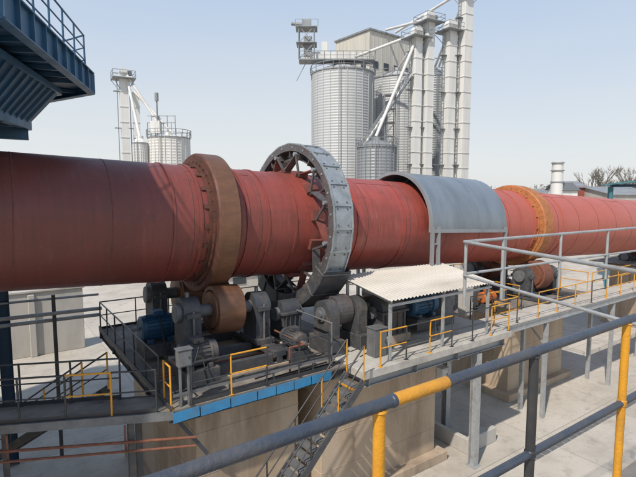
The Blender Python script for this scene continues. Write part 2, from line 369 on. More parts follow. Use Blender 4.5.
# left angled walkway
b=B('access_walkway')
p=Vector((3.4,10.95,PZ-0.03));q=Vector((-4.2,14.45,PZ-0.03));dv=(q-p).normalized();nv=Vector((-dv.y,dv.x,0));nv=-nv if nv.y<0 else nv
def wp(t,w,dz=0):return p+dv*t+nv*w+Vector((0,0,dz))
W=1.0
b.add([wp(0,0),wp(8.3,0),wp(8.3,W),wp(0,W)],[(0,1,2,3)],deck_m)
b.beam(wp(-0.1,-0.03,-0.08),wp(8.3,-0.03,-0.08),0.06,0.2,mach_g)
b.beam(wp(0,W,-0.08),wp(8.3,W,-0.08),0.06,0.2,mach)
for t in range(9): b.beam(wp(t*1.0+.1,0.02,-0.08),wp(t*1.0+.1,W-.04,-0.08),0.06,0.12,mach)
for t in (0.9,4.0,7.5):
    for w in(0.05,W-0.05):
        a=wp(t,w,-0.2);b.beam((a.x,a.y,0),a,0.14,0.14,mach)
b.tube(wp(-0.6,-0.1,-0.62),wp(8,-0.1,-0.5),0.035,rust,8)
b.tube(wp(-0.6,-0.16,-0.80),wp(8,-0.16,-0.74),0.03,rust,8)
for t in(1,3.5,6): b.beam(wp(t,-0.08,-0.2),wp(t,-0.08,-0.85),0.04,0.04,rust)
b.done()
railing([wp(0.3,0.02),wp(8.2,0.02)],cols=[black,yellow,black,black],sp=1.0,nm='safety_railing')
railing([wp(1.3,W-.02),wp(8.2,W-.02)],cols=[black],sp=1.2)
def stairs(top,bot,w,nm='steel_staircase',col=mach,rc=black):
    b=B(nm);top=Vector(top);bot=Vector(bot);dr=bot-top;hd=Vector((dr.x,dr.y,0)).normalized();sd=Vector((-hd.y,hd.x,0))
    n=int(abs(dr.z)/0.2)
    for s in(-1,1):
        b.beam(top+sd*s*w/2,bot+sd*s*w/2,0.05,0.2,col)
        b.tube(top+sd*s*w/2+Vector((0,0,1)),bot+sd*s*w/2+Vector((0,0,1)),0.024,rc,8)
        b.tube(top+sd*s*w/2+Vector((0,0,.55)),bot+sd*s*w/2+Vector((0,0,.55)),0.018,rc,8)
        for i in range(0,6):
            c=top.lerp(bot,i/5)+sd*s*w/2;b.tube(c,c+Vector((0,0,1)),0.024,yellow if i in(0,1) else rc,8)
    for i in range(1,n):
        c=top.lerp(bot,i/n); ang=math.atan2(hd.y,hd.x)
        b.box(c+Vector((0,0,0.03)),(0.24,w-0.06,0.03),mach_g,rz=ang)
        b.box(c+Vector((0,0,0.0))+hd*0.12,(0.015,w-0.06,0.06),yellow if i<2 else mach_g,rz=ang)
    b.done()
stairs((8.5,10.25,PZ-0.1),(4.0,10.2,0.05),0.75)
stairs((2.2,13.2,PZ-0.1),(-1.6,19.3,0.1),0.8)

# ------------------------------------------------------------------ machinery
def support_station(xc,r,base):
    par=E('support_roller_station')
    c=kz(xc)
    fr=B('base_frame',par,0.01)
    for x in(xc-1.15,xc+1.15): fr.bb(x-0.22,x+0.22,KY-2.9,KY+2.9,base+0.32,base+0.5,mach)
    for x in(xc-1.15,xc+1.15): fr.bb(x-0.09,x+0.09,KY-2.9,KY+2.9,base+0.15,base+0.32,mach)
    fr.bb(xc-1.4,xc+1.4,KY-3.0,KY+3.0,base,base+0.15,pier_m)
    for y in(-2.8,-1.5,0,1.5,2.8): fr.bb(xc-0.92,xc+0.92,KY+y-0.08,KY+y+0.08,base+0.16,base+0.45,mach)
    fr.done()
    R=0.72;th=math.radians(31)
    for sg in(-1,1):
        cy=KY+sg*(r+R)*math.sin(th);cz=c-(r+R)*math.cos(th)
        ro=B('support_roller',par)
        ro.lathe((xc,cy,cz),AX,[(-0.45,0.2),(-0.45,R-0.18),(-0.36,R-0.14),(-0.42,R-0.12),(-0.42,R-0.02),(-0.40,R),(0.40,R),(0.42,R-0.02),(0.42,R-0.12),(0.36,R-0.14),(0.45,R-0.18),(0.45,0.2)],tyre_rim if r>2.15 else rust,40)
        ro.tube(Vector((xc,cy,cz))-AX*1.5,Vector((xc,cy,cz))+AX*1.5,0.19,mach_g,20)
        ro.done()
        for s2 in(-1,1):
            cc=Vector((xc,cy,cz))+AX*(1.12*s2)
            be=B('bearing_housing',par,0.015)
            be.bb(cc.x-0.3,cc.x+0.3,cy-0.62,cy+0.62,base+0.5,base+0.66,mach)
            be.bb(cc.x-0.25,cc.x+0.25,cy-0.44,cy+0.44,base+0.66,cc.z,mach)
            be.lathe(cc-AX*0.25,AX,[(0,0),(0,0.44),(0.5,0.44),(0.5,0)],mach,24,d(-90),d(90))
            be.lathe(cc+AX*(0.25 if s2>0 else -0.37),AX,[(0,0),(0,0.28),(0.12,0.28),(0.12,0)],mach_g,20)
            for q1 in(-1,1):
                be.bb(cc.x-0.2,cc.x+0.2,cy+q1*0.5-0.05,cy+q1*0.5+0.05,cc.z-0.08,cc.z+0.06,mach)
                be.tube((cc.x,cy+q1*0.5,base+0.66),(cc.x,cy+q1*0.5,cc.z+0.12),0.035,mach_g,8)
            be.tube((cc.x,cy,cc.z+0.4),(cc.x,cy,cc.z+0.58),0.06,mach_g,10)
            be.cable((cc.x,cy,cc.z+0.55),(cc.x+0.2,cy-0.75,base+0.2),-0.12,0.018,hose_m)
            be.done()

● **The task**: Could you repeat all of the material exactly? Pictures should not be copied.

● **Response**:
The Blender Python script for this scene continues. Write part 2, from line 369 on. More parts follow. Use Blender 4.5.
# left angled walkway
b=B('access_walkway')
p=Vector((3.4,10.95,PZ-0.03));q=Vector((-4.2,14.45,PZ-0.03));dv=(q-p).normalized();nv=Vector((-dv.y,dv.x,0));nv=-nv if nv.y<0 else nv
def wp(t,w,dz=0):return p+dv*t+nv*w+Vector((0,0,dz))
W=1.0
b.add([wp(0,0),wp(8.3,0),wp(8.3,W),wp(0,W)],[(0,1,2,3)],deck_m)
b.beam(wp(-0.1,-0.03,-0.08),wp(8.3,-0.03,-0.08),0.06,0.2,mach_g)
b.beam(wp(0,W,-0.08),wp(8.3,W,-0.08),0.06,0.2,mach)
for t in range(9): b.beam(wp(t*1.0+.1,0.02,-0.08),wp(t*1.0+.1,W-.04,-0.08),0.06,0.12,mach)
for t in (0.9,4.0,7.5):
    for w in(0.05,W-0.05):
        a=wp(t,w,-0.2);b.beam((a.x,a.y,0),a,0.14,0.14,mach)
b.tube(wp(-0.6,-0.1,-0.62),wp(8,-0.1,-0.5),0.035,rust,8)
b.tube(wp(-0.6,-0.16,-0.80),wp(8,-0.16,-0.74),0.03,rust,8)
for t in(1,3.5,6): b.beam(wp(t,-0.08,-0.2),wp(t,-0.08,-0.85),0.04,0.04,rust)
b.done()
railing([wp(0.3,0.02),wp(8.2,0.02)],cols=[black,yellow,black,black],sp=1.0,nm='safety_railing')
railing([wp(1.3,W-.02),wp(8.2,W-.02)],cols=[black],sp=1.2)
def stairs(top,bot,w,nm='steel_staircase',col=mach,rc=black):
    b=B(nm);top=Vector(top);bot=Vector(bot);dr=bot-top;hd=Vector((dr.x,dr.y,0)).normalized();sd=Vector((-hd.y,hd.x,0))
    n=int(abs(dr.z)/0.2)
    for s in(-1,1):
        b.beam(top+sd*s*w/2,bot+sd*s*w/2,0.05,0.2,col)
        b.tube(top+sd*s*w/2+Vector((0,0,1)),bot+sd*s*w/2+Vector((0,0,1)),0.024,rc,8)
        b.tube(top+sd*s*w/2+Vector((0,0,.55)),bot+sd*s*w/2+Vector((0,0,.55)),0.018,rc,8)
        for i in range(0,6):
            c=top.lerp(bot,i/5)+sd*s*w/2;b.tube(c,c+Vector((0,0,1)),0.024,yellow if i in(0,1) else rc,8)
    for i in range(1,n):
        c=top.lerp(bot,i/n); ang=math.atan2(hd.y,hd.x)
        b.box(c+Vector((0,0,0.03)),(0.24,w-0.06,0.03),mach_g,rz=ang)
        b.box(c+Vector((0,0,0.0))+hd*0.12,(0.015,w-0.06,0.06),yellow if i<2 else mach_g,rz=ang)
    b.done()
stairs((8.5,10.25,PZ-0.1),(4.0,10.2,0.05),0.75)
stairs((2.2,13.2,PZ-0.1),(-1.6,19.3,0.1),0.8)

# ------------------------------------------------------------------ machinery
def support_station(xc,r,base):
    par=E('support_roller_station')
    c=kz(xc)
    fr=B('base_frame',par,0.01)
    for x in(xc-1.15,xc+1.15): fr.bb(x-0.22,x+0.22,KY-2.9,KY+2.9,base+0.32,base+0.5,mach)
    for x in(xc-1.15,xc+1.15): fr.bb(x-0.09,x+0.09,KY-2.9,KY+2.9,base+0.15,base+0.32,mach)
    fr.bb(xc-1.4,xc+1.4,KY-3.0,KY+3.0,base,base+0.15,pier_m)
    for y in(-2.8,-1.5,0,1.5,2.8): fr.bb(xc-0.92,xc+0.92,KY+y-0.08,KY+y+0.08,base+0.16,base+0.45,mach)
    fr.done()
    R=0.72;th=math.radians(31)
    for sg in(-1,1):
        cy=KY+sg*(r+R)*math.sin(th);cz=c-(r+R)*math.cos(th)
        ro=B('support_roller',par)
        ro.lathe((xc,cy,cz),AX,[(-0.45,0.2),(-0.45,R-0.18),(-0.36,R-0.14),(-0.42,R-0.12),(-0.42,R-0.02),(-0.40,R),(0.40,R),(0.42,R-0.02),(0.42,R-0.12),(0.36,R-0.14),(0.45,R-0.18),(0.45,0.2)],tyre_rim if r>2.15 else rust,40)
        ro.tube(Vector((xc,cy,cz))-AX*1.5,Vector((xc,cy,cz))+AX*1.5,0.19,mach_g,20)
        ro.done()
        for s2 in(-1,1):
            cc=Vector((xc,cy,cz))+AX*(1.12*s2)
            be=B('bearing_housing',par,0.015)
            be.bb(cc.x-0.3,cc.x+0.3,cy-0.62,cy+0.62,base+0.5,base+0.66,mach)
            be.bb(cc.x-0.25,cc.x+0.25,cy-0.44,cy+0.44,base+0.66,cc.z,mach)
            be.lathe(cc-AX*0.25,AX,[(0,0),(0,0.44),(0.5,0.44),(0.5,0)],mach,24,d(-90),d(90))
            be.lathe(cc+AX*(0.25 if s2>0 else -0.37),AX,[(0,0),(0,0.28),(0.12,0.28),(0.12,0)],mach_g,20)
            for q1 in(-1,1):
                be.bb(cc.x-0.2,cc.x+0.2,cy+q1*0.5-0.05,cy+q1*0.5+0.05,cc.z-0.08,cc.z+0.06,mach)
                be.tube((cc.x,cy+q1*0.5,base+0.66),(cc.x,cy+q1*0.5,cc.z+0.12),0.035,mach_g,8)
            be.tube((cc.x,cy,cc.z+0.4),(cc.x,cy,cc.z+0.58),0.06,mach_g,10)
            be.cable((cc.x,cy,cc.z+0.55),(cc.x+0.2,cy-0.75,base+0.2),-0.12,0.018,hose_m)
            be.done()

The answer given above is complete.